Wrapping up the Mamluks: Ibn Battuta’s Egypt and Syria, Part 4
The Mamluk Sultanate survived from roughly 1250 until…well, that’s not as simple a question as it might seem on first glance. The most common answer is the most obvious one: 1517. That’s when the Ottomans conquered Cairo and took control of Egypt, Syria, and the Hejaz, which they would hold until the end of World War I (and the end of the Ottoman Empire). The expansive “ahhhh, actually” answer is 1811, when the Ottoman viceroy of Egypt, Muhammad Ali, massacred most of the mamluk class in his Cairo citadel. The Ottomans, see, viewed Egypt as something of a special prize, and rightly so–it was probably the most important conquest they ever made. So they were very careful not to disrupt its administration they way they did in the other places they conquered. Which meant that the mamluks, despite losing their sultanate, maintained their status at the top of the social pecking order. Eventually they usurped real power from the Ottoman governors and reasserted themselves. Until Muhammad Ali, you know, killed them all.

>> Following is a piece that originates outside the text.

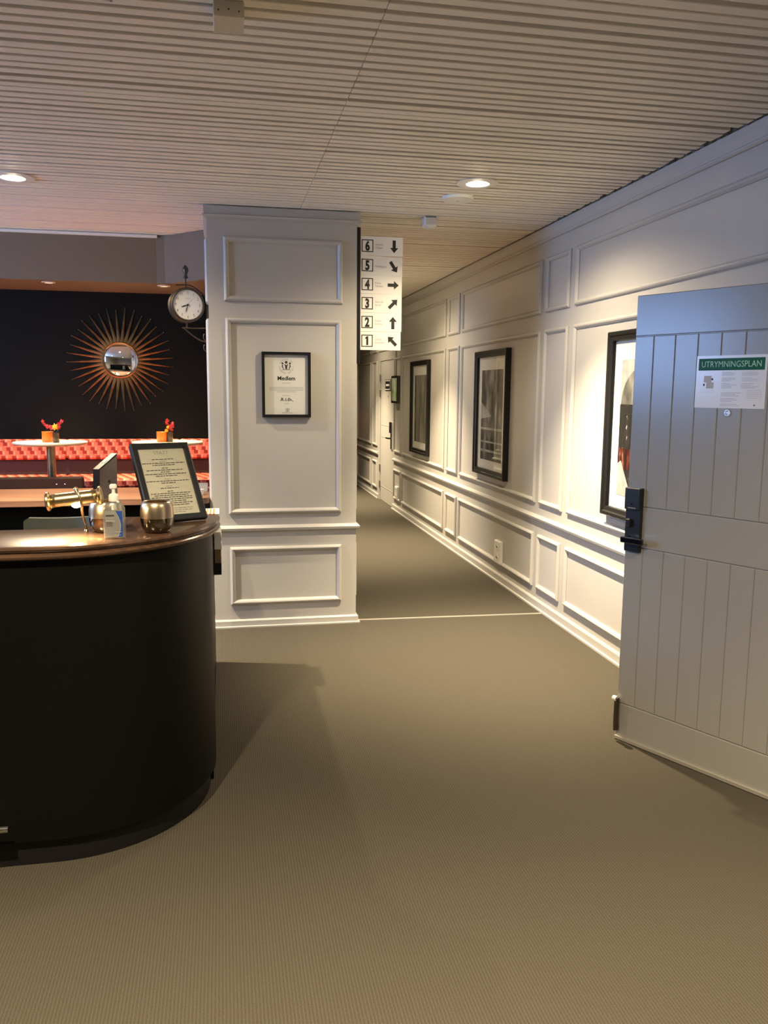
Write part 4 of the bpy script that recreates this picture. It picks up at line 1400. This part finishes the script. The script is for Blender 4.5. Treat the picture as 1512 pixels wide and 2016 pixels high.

For our purposes, I’m going to propose a third date: 1382. Which is definitely not the end of the Mamluk Sultanate, but it is the end of the Bahri “Dynasty” whose birth we discussed last time. Eventually the mostly Turkic Bahri sultans were superseded by a line of Circassian mamluks that historians call the Burji “Dynasty,” because they ruled out of the Cairo citadel (burj in Arabic means “tower”).